Adicionalmente, llama la
atención el escasísimo tiempo que resta para que culmine el
actual período constitucional, el cual se cuenta muy
insuficiente para que quienes gobiernan hoy pretendan
consolidarse en el poder sin incurrir en vicios mucho peores
de los que causaron el derrocamiento de su predecesor; pero,
por otra parte, ese mismo lapso resulta más que sobrado para
convocar –o incluso, adelantar- unas elecciones libres que
permitan reinsertar al país dentro del concierto democrático
de naciones y revertir la adopción en su contra de cualquier
tipo de sanción política o económica. De hecho, la
iniciativa tomada por las actuales autoridades de Honduras
de promover un proceso de negociación -cuya simple
celebración ya sería un logro en sí mismo por la legitimidad
adquirida como interlocutores capaces de arribar a acuerdos
válidos- es un indicador llamativo de cómo parece haberse
previsto, con suficiente anticipación y serenidad, la
magnitud de los riesgos que se correrían y de los altos
costos que habrían de asumirse, dentro de los cuales
estarían incluidos tanto el inevitable repudio internacional
por lo irregular de la situación como la posibilidad de
sacrificar algunas carreras políticas cuya precariedad
futura sería probable. Aquí encabezaría la lista el propio
Micheletti, quien quedaría inhabilitado para ejercer la
presidencia de la República, ya que, al haberla ocupado
aunque fuese muy brevemente, igual tendría que renunciar a
cualquier aspiración de continuar en ella por expreso
mandato constitucional.
No cabe duda de que las
instituciones de ese pequeño país usaron la imaginación para
sorprender a los guionistas que habían pretendido diseñarle
milimétricamente su futuro inmediato. Y es que el objetivo
real, que consistía en impedir la celebración de una opaca
consulta electoral disfrazada de encuesta, se logró total y
absolutamente. Se utilizó una fórmula poco convencional, de
cuya genialidad o torpeza dará cuenta la Historia cuando se
desvelen todas las cartas, se definan los rumbos y los
hechos puedan analizarse bajo una perspectiva desapasionada.

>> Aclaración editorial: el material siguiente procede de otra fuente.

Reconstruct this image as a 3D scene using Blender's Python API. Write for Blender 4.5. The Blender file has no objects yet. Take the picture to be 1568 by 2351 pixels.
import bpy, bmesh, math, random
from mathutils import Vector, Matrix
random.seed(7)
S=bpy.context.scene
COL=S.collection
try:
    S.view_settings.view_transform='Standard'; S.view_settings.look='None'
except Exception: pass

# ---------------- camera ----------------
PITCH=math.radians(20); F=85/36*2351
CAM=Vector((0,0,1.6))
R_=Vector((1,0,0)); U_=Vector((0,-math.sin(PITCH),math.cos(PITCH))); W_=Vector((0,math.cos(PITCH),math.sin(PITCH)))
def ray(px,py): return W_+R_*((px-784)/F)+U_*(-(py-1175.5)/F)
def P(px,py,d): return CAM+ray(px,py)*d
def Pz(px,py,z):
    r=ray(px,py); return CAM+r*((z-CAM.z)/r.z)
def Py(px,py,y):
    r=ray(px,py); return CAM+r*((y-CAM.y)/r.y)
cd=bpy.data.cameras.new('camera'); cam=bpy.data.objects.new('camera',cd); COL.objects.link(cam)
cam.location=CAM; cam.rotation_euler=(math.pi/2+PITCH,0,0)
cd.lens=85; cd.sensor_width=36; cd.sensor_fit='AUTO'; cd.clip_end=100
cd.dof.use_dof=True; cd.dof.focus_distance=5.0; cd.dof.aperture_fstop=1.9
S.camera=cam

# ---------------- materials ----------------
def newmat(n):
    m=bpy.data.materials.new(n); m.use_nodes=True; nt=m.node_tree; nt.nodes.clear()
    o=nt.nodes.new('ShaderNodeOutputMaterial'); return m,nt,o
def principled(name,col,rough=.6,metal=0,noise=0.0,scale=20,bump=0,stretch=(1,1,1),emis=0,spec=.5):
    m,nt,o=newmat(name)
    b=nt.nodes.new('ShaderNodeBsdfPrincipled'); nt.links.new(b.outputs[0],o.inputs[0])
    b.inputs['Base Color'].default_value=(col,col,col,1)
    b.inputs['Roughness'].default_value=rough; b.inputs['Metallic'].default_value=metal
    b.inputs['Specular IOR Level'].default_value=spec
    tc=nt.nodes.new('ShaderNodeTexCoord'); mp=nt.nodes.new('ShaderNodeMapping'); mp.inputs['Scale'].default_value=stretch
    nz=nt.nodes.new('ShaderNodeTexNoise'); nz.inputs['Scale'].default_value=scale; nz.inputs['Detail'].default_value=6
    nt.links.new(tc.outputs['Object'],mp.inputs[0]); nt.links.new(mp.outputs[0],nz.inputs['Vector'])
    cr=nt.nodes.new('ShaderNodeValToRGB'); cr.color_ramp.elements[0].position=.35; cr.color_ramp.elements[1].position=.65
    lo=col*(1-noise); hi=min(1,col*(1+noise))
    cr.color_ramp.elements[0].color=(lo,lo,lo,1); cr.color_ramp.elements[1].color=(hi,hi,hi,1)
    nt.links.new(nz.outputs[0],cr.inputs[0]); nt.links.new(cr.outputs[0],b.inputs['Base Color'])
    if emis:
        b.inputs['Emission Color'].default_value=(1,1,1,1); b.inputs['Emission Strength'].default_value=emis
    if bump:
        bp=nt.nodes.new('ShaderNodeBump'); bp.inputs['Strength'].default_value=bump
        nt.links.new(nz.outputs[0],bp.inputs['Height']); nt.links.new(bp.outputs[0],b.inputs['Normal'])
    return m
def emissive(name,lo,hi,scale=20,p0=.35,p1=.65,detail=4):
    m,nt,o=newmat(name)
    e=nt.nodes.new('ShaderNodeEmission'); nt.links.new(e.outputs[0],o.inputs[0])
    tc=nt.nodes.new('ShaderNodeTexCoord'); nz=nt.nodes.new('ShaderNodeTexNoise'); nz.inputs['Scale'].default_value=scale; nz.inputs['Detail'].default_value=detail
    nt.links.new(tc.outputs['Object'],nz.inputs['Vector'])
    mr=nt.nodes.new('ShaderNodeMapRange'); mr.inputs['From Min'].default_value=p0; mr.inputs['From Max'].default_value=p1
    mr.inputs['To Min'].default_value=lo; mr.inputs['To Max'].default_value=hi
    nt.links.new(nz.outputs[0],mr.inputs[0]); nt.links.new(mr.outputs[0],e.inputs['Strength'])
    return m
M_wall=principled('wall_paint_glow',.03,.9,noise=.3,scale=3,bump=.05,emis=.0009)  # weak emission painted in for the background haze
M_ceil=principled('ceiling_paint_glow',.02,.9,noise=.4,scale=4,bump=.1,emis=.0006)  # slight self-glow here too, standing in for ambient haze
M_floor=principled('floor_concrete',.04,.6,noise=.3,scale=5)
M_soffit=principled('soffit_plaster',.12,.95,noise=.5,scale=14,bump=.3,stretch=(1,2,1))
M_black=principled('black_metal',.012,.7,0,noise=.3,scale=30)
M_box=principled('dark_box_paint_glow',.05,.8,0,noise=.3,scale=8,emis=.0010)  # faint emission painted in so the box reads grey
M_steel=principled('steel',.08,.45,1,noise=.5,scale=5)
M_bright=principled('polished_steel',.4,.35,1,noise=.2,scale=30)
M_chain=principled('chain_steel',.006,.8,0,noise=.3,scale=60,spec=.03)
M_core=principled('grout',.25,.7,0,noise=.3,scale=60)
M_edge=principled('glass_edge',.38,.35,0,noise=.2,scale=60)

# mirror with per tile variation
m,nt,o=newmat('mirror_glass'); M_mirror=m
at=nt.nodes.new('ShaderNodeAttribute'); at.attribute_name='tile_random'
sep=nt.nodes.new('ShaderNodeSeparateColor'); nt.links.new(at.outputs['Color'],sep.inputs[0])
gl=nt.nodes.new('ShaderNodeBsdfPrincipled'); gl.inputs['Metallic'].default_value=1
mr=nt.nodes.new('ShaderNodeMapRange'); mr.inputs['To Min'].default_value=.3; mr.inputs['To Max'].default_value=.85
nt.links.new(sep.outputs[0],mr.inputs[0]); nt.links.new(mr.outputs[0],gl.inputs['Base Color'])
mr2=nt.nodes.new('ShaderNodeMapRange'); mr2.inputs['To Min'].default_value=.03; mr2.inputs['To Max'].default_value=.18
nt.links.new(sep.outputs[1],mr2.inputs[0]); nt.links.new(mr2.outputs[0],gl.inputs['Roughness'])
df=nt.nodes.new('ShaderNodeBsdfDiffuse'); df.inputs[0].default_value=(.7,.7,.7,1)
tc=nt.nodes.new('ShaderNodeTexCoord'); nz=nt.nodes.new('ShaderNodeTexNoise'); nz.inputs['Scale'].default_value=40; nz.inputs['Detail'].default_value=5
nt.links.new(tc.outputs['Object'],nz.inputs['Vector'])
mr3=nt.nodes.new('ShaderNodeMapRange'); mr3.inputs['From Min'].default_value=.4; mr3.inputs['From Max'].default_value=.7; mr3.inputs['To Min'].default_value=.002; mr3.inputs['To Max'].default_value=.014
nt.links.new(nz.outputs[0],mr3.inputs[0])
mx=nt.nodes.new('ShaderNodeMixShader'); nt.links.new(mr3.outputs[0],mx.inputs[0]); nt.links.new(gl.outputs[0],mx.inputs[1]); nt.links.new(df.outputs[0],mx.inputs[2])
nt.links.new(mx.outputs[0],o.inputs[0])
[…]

Los riesgos asumidos por los
hondureños han sido inmensos pero, logrado el objetivo
principal, los costos del “calculado” error aún podrían
devenir mínimos si el desprendimiento y la habilidad para el
logro de una rápida transición hacia la estabilización
democrática caracterizan la postura de negociación de
quienes hoy detentan el poder en Honduras.